ウェッブ望遠鏡が中間赤外線でとらえた小マゼラン銀河の星形成領域NGC 346 | アストロピクス

ウェッブ望遠鏡が中間赤外線でとらえた小マゼラン銀河の星形成領域NGC 346

この画像は、小マゼラン銀河最大の星形成領域NGC 346を、ジェイムズ・ウェッブ宇宙望遠鏡がとらえたものです。ウェブ望遠鏡のMIRI(中間赤外線装置)で撮影されました。

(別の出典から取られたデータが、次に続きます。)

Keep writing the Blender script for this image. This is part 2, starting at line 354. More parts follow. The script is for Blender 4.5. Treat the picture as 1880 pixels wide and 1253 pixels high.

小マゼラン銀河では天の川銀河に比べ、恒星中心部での核融合反応や超新星爆発で作られる重元素が少ないことが知られています。塵はケイ素や酸素などの重元素から形成されるため、小マゼラン銀河では塵が非常に少ないと予想されていました。しかしMIRIの画像や、今年1月に公開されたウェッブ望遠鏡のNIRCam(近赤外線カメラ)による画像からは、NGC 346に大量の塵が存在していることが示されています。(参考記事)ウェッブ望遠鏡がとらえた小マゼラン銀河の星団NGC 346

この映像では、MIRIで撮影された画像とNIRCamで撮影された画像を交互に表示しています。

MIRIの画像では「PAH(多環芳香族炭化水素)」という有機化合物が青で示されています。全体的にぼんやりと赤く輝いて見えるのは、この領域の中心にある、最も明るく最も質量の大きな星によって加熱された温かい塵です。画像左側に見える弧は、弧の中心にある星からの光を反射しているものかもしれません。画像からは、まだ塵の繭に埋もれている若い星も多数見つかりました。